BRUSSELS.- Xavier Hufkens announced the representation of leading Chinese artist Zhang Enli (b. 1965) and his inaugural exhibition with the gallery. In this presentation, the varied facets of the artists erudite and lyrical practice are brought to the fore in a thoughtful and representative selection of works spanning both gallery spaces.
Zhang Enli is a painter whose oeuvre has gradually developed from visual interpretations of everyday objects to abstraction. Interested in the morphology of painting and its relationship to space, he works in both two and three dimensions and often creates works directly on the surfaces of walls or cardboard structures. In recent years, he has made a series of immersive, site-specific environments known as space paintings that push the boundaries of his chosen medium. Uniting this diverse yet coherent oeuvre are the enduring themes of memory and emotion, which the artist frequently explores in relation to his experience of growing up in rural China and the present-day reality of his life in Shanghai.
The exhibition opens in the main gallery with a large mural. This practice typifies Zhang Enlis intuitive and spatial approach, but also serves as an introduction to his distinctive painterly style. The artist is known for his mastery of thinly applied pigments, which he manipulates using rapid and fluid brushstrokes. Moving from section to section, he adds semi-transparent layers to the wall but never allows texture to accumulate: the end result appears as an indivisible part of the architectural surface while retaining the vestiges of the physical gestures behind its creation.
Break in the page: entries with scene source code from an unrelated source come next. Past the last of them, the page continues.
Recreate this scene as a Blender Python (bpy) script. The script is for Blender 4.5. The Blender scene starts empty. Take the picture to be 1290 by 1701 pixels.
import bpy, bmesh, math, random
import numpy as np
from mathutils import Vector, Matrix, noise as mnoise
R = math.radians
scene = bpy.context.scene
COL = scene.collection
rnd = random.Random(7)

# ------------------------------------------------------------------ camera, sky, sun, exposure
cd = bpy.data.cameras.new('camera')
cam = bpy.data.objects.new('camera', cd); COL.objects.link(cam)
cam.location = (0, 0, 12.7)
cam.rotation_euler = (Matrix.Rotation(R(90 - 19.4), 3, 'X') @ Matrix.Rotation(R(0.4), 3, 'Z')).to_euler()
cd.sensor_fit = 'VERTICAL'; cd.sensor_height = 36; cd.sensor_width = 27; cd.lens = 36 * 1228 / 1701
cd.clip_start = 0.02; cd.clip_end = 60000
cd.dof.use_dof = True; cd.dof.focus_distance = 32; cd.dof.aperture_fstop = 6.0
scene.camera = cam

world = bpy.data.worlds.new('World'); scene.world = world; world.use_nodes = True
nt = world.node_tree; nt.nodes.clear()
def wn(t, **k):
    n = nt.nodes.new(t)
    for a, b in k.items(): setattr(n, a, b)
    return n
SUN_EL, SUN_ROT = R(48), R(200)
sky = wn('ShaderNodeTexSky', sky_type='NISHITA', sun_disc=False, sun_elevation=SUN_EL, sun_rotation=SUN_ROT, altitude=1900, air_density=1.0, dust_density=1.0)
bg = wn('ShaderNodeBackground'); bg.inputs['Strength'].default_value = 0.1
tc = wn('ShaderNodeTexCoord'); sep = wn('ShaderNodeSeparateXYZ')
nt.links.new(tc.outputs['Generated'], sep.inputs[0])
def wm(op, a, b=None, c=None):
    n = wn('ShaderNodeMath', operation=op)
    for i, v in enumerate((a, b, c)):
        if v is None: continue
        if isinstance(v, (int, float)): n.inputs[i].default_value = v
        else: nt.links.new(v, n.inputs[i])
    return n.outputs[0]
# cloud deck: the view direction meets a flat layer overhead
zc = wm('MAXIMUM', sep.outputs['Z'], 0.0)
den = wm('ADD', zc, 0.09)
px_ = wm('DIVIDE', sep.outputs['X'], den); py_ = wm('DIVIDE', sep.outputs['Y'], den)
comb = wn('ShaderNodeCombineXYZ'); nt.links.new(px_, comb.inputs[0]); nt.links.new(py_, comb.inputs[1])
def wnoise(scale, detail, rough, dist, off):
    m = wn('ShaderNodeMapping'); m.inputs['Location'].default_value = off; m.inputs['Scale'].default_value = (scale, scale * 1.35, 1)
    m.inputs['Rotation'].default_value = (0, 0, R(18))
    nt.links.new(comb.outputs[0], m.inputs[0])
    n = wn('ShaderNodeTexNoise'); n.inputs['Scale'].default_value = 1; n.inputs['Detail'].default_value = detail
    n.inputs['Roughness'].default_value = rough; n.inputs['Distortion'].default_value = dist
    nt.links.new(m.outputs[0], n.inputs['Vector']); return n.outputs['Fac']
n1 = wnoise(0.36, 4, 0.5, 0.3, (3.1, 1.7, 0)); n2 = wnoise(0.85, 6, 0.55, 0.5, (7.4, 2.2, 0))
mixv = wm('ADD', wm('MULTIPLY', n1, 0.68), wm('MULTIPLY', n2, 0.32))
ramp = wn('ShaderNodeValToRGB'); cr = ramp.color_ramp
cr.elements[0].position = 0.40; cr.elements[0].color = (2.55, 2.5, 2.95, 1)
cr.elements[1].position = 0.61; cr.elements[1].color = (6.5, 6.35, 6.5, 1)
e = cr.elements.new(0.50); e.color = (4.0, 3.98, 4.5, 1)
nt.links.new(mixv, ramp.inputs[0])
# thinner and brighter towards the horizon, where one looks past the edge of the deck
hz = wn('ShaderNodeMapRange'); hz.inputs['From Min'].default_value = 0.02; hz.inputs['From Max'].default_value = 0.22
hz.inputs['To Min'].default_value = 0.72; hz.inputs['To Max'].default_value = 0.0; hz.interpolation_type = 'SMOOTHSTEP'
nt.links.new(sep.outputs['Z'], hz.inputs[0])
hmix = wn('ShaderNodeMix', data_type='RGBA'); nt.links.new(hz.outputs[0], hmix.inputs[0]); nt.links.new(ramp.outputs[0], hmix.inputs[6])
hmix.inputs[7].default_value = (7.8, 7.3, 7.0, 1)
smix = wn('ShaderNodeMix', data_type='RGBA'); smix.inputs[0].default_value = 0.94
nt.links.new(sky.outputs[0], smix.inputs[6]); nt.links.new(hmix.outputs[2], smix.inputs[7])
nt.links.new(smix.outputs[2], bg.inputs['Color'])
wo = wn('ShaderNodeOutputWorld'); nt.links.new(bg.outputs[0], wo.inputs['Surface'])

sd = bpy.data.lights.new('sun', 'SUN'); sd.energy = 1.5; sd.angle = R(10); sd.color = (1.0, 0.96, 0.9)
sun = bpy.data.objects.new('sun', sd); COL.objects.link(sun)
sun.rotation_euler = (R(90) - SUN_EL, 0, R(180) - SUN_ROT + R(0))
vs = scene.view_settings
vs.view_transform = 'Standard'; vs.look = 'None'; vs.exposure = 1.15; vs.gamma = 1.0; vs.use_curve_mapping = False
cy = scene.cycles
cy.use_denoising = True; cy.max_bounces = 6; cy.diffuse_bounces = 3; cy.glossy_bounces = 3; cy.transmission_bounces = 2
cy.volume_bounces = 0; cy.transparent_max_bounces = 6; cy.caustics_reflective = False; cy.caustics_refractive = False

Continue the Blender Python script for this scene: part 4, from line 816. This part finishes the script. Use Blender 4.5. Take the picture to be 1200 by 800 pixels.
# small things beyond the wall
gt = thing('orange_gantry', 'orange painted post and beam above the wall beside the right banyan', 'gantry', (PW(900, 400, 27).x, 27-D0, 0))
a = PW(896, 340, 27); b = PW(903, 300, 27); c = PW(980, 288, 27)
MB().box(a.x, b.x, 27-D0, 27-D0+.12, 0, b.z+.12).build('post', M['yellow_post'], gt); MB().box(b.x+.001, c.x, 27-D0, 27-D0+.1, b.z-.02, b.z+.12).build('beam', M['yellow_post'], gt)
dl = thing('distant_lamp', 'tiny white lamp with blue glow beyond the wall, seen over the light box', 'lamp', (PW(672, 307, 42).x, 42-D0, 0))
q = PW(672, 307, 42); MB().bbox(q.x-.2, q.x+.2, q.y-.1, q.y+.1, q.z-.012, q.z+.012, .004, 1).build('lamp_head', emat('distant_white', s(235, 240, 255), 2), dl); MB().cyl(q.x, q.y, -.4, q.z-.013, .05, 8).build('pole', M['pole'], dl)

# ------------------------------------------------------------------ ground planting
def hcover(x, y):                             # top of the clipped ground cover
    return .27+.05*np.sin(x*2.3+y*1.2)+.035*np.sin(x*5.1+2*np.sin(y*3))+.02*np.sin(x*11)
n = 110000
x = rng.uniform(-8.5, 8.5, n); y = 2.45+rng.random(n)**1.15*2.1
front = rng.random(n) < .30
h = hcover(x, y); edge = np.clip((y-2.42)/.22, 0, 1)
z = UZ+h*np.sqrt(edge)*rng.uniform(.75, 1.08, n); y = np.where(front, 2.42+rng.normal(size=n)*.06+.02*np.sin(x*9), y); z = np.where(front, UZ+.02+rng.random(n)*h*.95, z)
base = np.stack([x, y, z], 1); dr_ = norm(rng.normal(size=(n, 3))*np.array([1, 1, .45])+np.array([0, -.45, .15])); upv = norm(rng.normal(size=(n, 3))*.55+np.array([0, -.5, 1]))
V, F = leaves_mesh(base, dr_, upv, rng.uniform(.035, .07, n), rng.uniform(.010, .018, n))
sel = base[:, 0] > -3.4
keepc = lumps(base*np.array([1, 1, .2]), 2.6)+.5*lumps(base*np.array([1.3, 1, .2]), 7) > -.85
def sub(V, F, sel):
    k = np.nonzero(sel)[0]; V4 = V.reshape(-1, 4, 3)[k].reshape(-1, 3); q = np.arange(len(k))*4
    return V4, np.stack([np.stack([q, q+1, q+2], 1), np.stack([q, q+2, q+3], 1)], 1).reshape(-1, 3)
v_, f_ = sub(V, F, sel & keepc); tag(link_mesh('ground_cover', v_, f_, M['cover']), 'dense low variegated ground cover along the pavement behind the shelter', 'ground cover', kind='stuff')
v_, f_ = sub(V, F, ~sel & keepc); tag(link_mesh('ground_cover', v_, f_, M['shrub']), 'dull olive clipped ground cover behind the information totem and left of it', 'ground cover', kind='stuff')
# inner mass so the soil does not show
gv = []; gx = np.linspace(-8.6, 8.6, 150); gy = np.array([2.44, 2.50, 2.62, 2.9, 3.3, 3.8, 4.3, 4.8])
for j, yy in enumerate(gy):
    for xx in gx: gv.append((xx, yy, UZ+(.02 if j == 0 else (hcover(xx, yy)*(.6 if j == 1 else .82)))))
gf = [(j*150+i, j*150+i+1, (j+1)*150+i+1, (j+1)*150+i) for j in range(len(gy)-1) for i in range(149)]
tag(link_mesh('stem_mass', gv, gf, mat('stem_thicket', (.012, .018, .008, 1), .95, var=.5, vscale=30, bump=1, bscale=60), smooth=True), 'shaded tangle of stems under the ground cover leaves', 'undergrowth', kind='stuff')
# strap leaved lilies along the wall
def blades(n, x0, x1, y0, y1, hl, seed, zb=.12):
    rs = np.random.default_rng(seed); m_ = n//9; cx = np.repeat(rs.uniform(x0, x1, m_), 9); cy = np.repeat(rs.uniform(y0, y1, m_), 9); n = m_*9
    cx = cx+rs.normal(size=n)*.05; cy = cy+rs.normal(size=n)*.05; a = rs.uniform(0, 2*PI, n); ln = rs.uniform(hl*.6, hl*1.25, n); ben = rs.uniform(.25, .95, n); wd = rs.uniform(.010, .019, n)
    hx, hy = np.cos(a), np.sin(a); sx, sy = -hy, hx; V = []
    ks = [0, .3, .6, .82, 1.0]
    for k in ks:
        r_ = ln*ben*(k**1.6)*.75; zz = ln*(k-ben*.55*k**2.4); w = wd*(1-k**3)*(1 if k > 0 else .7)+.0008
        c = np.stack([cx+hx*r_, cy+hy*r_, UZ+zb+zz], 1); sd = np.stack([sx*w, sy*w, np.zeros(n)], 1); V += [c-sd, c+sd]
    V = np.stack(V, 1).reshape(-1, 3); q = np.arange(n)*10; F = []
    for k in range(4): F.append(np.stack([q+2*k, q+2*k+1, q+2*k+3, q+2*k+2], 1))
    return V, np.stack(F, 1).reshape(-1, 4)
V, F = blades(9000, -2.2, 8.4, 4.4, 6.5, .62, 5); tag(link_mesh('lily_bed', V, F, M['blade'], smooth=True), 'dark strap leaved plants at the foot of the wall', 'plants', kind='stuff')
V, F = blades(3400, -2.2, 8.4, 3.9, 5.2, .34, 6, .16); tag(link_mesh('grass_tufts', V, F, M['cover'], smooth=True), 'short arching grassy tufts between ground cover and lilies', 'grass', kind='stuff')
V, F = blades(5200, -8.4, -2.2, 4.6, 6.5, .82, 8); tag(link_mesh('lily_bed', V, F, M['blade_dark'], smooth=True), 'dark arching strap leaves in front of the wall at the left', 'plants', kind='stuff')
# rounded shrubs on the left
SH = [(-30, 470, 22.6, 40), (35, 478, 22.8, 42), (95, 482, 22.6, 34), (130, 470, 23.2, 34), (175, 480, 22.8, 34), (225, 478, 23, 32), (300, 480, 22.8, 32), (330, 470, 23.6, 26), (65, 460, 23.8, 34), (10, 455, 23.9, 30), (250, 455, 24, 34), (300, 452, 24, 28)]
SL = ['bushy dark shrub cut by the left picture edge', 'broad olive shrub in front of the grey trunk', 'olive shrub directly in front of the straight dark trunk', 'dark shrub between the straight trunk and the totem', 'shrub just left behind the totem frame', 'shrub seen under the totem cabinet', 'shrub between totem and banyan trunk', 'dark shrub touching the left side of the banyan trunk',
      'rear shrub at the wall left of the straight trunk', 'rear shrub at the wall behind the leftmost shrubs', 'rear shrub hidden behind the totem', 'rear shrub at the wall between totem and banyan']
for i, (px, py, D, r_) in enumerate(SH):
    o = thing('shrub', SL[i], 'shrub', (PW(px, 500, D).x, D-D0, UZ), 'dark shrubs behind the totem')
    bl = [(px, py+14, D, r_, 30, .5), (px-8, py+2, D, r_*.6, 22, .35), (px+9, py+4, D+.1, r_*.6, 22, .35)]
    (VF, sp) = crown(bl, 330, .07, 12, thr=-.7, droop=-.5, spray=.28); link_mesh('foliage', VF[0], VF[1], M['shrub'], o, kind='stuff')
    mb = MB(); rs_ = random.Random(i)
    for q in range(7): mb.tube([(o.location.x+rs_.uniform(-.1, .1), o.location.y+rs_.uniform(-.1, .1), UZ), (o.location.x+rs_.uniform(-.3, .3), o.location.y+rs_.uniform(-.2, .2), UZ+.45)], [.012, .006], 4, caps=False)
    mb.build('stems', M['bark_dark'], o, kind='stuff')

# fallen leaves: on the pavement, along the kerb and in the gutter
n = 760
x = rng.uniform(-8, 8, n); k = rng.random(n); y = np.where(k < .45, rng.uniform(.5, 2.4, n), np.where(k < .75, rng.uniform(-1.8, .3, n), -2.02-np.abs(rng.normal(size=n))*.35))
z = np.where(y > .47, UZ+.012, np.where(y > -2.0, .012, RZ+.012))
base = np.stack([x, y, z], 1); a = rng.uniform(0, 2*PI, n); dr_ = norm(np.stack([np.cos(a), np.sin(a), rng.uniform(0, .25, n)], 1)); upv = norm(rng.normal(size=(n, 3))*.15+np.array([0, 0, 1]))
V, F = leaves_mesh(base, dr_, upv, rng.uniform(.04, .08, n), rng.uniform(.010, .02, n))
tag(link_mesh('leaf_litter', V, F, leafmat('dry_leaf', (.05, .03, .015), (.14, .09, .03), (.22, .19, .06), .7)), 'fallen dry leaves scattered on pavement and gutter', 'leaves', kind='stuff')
In the adjacent rooms, Zhang Enli presents a series of oil paintings that form a dynamic contrast to the mural. Like much of the artists abstract work, the canvases stem from his interest in human perception and the subconscious. They are directly related to memory and the ever-fluctuating relationship between past and present. More specifically, the artist investigates the fleeting moments in which traces of bygone events, places and impressions make themselves felt in contemporary day-to-day life. Though invisible and elusive, these sensations are intensely palpable and form the springboard for his explorations of colour and composition. Just as his life has embraced two diametrically opposed worlds the rural/traditional and the urban/hyper-modern so too is his technique indebted to both Western and Eastern artistic conventions. The gestural brushwork and sparsely applied paint, both of which are evocative of classical Chinese painting, feel worlds apart from the hard-edged urbanism of twenty-first century Shanghai. This is also true of the colour palette, which seems to have a greater affinity with early twentieth-century modernism than the loud colours one might associate with the bustling metropolis today. These delicate qualities imbue the oil paintings with an air of otherworldliness, as though they emanate from a more distant time and place.
The second space is dominated by a monumental tower made of painted cardboard boxes. These in situ objects have long featured in Zhang Enlis practice, either as the subjects of paintings or as part of actual physical structures. For the artist, cardboard boxes are humble, friendly and often overlooked items. He utilises them here to create a sculptural form, allowing painting to escape the confines of a two-dimensional canvas. This self-assembled three-dimensional painting is as unpretentious as it is ingenious, and a tour de force in terms of scale and execution, echoing the verticality and architectural parameters of the gallery space.
The nearby apartment series of paintings are based on impressions derived from spartan rooms occupied by the artist in various corners of Shanghai and at different stages of his life. They touch upon the notion of transition and evolution, both on a personal level and in terms of the citys own meteoric development. While the old Shanghai that the artist first encountered in the 1990s has disappeared beneath the weight of a futuristic megalopolis, Zhang Enli alludes once again to the meshing and merging of past and present. In this sense, the apartment series correlates socio-economic progress to different types of accommodation, and a fight for survival that often plays out across the city. From the chaos of the urban sprawl, dominated by some of the tallest buildings in the world, he distils a serene emptiness, devoid of all detail and lacking any human presence.
Zhang Enli (b. 1965, Jilin Province in China) lives and works in Shanghai. He graduated from the Arts & Design Institute of Wuxi Technical University, China in 1989. Selected solo exhibitions include Zhang Enli, K11 Foundation, Shanghai, China (2019), Bird Cage: a temporary shelter, Galleria Borghese and the Uccelliera, Rome, Italy (2019), Gesture and Form, Firstsite, Colchester, England (2017); Zhang Enli, Moca, Taipei, Taiwan (2015); Landscape, Museo dArte contemporanea di Villa Croce, Genoa, Italy (2013); and Space Painting, ICA, London, England (2013).